The wolf thing also confused our party. The DM described that 2 wolves were chained up, and then a third joins the battle. I assumed that maybe the cave was a bit deeper, and the third wolf was simply hidden from sight. But I think it is definitely an error in the module.
And then there's the descriptions. I already spend a lot of words on it in the other thread where I detailed my first experience with 5th edition and LmoP.
The description of the
cellar is indeed
incorrect, there is one door out of the room towards the north (underneath the stairs), and one to the west (to the barracks), plus the one the players came in through (but that doesn't count). The third is a secret door, which you obviously don't tell the players about unless they investigate.
But lets look at the actual description of the room:
"The door opens onto a five-foot-wide landing fifteen feet above a large cellar, with stone steps descending to the floor in two short flights. Another door stands beneath the stairs to the north. A large stone cistern occupies the western part of the room, whose walls are lined with kegs and barrels."

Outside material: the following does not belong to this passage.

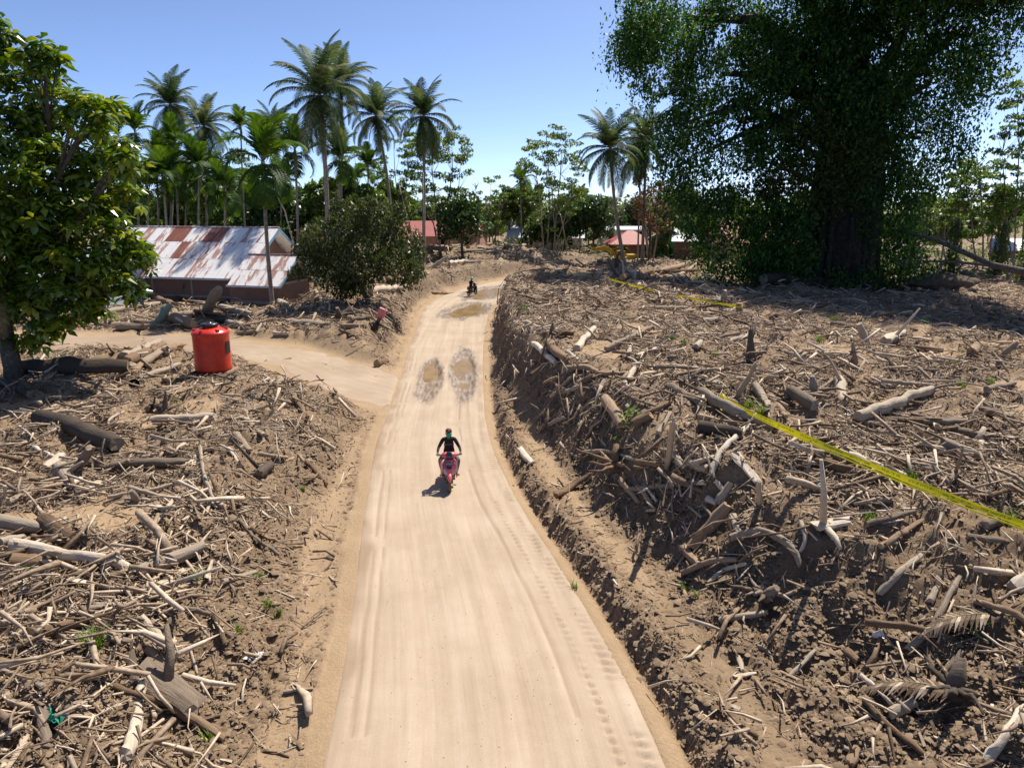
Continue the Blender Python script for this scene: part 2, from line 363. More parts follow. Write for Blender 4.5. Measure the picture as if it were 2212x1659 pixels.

This is a TERRIBLE description for a room, and unfortunately it is the default style for descriptions in most campaign modules. You should never describe a room in this way, because the lay out of the room is completely unclear. The only detail I understood, was that two stairs descend down from a small elevated platform, and that there was a door somewhere. The orientation and location of the door is unclear, and if you look at the actual map, it looks entirely different from what you'd assume it looks like. Campaign modules cannot clearly describe rooms to save their lives.
-Measurements of the room are often useless information when trying to get a general idea of what the room looks like. It is better to keep it simple, and say if the room is small or large, thin or wide. The exact measurements are only relevant when specifically asked for.
-Not mentioning from which direction the players are approaching, is a huge error, because it makes the location of the other door unclear. So either include the direction from which the players are entering in the description, or describe the entire room from the point of view of the players (to your left you see....). I prefer the latter.
-The cistern is also a bad description, because it is more important to describe the basin of water (not everyone knows what a cistern is exactly).
-The door to the barracks is not mentioned at all. Further more, the description mentions a door underneath the stairs to the north. Without having any point of reference, the players have no idea where this door is. The description does not mention that the players are coming from the east. A better description, would be to say that the stairs to their right has a door underneath it.
Here is how I would describe this room:
"You enter through a door, and find yourself on a small stone platform. In front of you, you see an underground cistern with a small basin of water. Two small stone staircases both descend from where you are standing now, into the cistern below. But one of these staircases (the one to your right) has a wooden door underneath it."
"To the left of the basin of water, there's a dead end where kegs are stored. And to the right of the water is yet another wooden door."
This is way better, because you now know where things are located from your point of entry. It also gives a better description of this cistern, because a lot of people don't know what a cistern is. You do not need to know compass directions, unless the party has a compass.
Lets look at another example from the
cave entrance:
"On the east side of the stream flowing from the cave mouth, a small area in the briar thickets has been hollowed out to form a lookout post or blind. Wooden planks flatten out the briars and provide room for guards to lie hidden and watch the area-including a pair of goblins lurking there right now!"
This description is useless, without first telling the players from which side they are approaching the cave. Further more, the idea of a lookout that is just a bunch of planks lying on the ground is strange, and immediately demands an explanation (why not a watchtower, or why not simply hide in the bushes?). And the river coming from the cave is mentioned in one sentence along with the bizarre look out. Too many details! Start out simple! Here's how you should describe this scene:
"You approach a small clearing in the forest from the west. There's a cave right in front of you, at the foot of a mountain, and a small stream flows from it. *pause*"
"Beyond the cave, the clearing extends a bit further to the east, and beyond that, more forest. You spot two goblins in the bushes there."
There you go, done. You could also add further that there's a steep wall of natural rock behind the cave, so the only way to travel further north, is by going through the cave. The map illustrates this, but the description does not include it. When I heard the original description, I thought it was just a cave in the middle of a forest clearing. Which seemed bizarre.